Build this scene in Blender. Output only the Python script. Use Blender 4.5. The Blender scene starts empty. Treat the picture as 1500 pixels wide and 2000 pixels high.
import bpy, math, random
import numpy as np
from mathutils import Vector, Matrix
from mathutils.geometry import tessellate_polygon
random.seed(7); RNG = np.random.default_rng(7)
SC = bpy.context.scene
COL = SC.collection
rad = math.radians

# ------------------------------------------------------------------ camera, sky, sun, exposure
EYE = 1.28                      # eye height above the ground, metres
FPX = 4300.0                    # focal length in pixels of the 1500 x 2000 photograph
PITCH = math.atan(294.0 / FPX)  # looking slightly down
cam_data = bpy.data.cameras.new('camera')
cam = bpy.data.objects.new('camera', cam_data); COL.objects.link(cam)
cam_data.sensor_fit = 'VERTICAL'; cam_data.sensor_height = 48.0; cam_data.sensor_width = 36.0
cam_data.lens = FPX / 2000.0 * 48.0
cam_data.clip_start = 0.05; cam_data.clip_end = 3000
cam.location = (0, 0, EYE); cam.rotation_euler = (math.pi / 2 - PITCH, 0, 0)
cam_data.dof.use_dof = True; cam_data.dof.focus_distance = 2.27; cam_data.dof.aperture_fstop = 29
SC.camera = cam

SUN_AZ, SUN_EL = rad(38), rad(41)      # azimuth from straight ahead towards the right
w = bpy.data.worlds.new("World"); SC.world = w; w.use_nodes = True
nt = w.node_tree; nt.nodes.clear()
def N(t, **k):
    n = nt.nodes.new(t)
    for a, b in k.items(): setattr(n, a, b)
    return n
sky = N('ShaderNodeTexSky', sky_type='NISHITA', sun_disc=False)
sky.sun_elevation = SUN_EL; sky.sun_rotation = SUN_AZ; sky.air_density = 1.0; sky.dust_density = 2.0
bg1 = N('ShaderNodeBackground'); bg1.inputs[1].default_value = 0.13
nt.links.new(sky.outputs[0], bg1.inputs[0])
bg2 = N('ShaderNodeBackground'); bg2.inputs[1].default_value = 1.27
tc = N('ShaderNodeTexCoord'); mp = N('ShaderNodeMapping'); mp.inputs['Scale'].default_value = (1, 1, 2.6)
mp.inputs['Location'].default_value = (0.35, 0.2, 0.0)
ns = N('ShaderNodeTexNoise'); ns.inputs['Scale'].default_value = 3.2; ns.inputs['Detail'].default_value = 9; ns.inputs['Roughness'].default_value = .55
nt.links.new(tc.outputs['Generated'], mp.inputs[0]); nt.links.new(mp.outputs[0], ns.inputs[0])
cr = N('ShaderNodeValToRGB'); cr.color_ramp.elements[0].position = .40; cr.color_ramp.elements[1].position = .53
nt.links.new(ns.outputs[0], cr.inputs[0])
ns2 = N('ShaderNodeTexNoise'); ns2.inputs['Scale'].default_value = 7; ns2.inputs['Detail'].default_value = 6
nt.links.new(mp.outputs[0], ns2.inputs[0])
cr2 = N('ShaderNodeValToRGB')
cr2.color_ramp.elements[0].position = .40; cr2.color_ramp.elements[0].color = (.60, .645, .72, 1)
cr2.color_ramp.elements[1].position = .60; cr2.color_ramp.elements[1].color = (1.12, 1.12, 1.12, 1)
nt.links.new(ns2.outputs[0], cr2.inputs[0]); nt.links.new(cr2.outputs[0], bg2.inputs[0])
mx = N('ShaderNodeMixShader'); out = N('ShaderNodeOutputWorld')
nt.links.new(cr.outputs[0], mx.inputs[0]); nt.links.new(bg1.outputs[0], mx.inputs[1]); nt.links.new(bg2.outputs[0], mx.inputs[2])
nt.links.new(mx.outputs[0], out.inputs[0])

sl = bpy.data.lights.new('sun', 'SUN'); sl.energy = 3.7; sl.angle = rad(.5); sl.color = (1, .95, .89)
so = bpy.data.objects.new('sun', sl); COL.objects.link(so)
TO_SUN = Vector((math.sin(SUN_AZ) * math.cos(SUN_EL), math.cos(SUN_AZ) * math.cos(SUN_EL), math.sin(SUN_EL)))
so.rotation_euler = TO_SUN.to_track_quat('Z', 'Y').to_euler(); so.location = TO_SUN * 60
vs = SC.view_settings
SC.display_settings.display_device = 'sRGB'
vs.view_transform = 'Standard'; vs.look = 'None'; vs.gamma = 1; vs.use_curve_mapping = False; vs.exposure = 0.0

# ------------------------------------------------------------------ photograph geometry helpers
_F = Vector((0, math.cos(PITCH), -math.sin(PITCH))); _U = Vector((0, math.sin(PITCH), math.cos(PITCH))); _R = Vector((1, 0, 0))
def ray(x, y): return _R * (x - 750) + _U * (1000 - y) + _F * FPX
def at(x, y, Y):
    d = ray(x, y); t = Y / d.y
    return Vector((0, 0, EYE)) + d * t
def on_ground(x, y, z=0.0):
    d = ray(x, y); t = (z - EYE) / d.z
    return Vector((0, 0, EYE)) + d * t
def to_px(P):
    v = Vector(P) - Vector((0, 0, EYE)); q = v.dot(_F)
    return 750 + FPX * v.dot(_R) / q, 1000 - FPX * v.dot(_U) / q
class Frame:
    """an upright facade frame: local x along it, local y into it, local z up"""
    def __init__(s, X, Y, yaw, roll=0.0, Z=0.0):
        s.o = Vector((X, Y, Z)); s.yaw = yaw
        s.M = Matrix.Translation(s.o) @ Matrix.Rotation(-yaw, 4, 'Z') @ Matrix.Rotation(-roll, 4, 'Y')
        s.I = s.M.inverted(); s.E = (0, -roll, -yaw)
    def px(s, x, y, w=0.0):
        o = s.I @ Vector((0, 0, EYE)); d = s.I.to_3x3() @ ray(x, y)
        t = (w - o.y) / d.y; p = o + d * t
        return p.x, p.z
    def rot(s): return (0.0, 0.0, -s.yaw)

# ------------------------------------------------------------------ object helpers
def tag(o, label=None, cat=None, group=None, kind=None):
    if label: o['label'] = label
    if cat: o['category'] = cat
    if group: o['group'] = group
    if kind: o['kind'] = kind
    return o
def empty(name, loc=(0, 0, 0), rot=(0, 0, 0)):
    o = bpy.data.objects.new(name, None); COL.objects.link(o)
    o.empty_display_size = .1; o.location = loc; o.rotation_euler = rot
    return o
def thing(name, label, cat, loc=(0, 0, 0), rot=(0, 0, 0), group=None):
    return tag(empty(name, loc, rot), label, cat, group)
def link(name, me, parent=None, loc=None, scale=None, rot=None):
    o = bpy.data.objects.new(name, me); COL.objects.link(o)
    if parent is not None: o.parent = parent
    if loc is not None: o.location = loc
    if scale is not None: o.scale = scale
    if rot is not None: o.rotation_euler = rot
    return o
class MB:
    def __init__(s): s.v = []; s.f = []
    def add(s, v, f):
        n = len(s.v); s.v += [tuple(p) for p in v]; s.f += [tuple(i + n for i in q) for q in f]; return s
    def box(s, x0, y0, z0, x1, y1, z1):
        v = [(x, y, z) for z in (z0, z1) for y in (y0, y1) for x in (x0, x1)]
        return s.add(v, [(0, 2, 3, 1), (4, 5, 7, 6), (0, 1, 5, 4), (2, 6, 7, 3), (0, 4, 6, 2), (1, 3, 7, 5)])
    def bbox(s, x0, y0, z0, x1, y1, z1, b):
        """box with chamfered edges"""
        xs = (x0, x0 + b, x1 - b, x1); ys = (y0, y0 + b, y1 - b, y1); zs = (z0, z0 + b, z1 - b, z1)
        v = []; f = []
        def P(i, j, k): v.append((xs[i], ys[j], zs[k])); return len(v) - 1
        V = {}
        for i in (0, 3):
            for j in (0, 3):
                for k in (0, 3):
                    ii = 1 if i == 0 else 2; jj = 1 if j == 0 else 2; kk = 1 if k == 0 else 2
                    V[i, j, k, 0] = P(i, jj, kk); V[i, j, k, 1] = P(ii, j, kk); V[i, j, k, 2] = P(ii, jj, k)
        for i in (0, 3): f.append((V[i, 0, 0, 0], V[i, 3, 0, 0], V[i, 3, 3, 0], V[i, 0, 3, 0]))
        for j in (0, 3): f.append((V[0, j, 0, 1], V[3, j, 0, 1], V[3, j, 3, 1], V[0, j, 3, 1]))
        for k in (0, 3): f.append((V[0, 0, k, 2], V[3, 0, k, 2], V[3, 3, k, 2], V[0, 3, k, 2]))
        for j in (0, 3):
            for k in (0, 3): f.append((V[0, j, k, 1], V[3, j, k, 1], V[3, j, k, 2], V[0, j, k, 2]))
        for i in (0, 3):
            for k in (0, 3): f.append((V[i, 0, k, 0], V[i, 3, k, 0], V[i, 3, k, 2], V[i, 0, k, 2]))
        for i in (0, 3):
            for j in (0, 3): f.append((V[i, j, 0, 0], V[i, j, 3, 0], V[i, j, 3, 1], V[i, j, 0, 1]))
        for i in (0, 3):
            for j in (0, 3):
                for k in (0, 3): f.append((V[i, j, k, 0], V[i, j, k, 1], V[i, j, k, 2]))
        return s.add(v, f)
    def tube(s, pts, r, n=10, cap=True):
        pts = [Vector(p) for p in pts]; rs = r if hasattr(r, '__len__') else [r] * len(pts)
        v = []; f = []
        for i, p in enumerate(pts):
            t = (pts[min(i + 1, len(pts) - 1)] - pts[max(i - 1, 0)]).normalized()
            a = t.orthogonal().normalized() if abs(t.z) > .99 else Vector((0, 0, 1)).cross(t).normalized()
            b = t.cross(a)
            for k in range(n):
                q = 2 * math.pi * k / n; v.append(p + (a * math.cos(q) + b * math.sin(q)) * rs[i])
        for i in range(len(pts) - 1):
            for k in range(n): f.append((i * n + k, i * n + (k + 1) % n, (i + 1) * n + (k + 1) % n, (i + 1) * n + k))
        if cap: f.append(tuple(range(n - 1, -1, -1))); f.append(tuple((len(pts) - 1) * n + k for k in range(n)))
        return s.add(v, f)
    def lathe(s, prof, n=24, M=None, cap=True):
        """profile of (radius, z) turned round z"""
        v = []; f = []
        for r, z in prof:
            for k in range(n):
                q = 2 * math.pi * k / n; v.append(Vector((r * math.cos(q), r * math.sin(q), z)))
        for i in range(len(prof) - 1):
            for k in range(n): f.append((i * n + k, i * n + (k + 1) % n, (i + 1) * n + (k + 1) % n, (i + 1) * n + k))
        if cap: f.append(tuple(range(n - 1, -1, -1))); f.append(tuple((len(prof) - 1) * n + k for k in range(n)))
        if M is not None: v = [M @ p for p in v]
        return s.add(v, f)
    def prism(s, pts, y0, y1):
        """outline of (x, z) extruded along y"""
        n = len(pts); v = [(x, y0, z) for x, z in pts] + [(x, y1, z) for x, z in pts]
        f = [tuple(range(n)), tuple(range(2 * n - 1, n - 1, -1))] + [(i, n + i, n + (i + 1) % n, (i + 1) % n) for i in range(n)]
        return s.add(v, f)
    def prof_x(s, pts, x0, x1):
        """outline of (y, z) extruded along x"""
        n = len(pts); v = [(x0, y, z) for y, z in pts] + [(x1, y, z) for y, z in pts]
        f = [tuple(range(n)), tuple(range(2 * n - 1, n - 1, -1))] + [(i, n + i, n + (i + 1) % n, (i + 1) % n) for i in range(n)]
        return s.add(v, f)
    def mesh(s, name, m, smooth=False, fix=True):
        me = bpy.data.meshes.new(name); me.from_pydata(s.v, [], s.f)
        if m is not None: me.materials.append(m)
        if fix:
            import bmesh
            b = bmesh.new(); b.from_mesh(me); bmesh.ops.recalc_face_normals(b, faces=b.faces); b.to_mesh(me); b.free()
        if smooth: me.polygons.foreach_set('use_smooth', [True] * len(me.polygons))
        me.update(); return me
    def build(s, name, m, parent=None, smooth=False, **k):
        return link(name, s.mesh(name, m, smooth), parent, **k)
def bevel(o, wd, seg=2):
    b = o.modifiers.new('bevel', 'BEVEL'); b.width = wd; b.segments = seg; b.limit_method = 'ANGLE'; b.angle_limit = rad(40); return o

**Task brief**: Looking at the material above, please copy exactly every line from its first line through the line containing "rad = math.radians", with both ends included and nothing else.

**Complete answer**:
Build this scene in Blender. Output only the Python script. Use Blender 4.5. The Blender scene starts empty. Treat the picture as 1500 pixels wide and 2000 pixels high.
import bpy, math, random
import numpy as np
from mathutils import Vector, Matrix
from mathutils.geometry import tessellate_polygon
random.seed(7); RNG = np.random.default_rng(7)
SC = bpy.context.scene
COL = SC.collection
rad = math.radians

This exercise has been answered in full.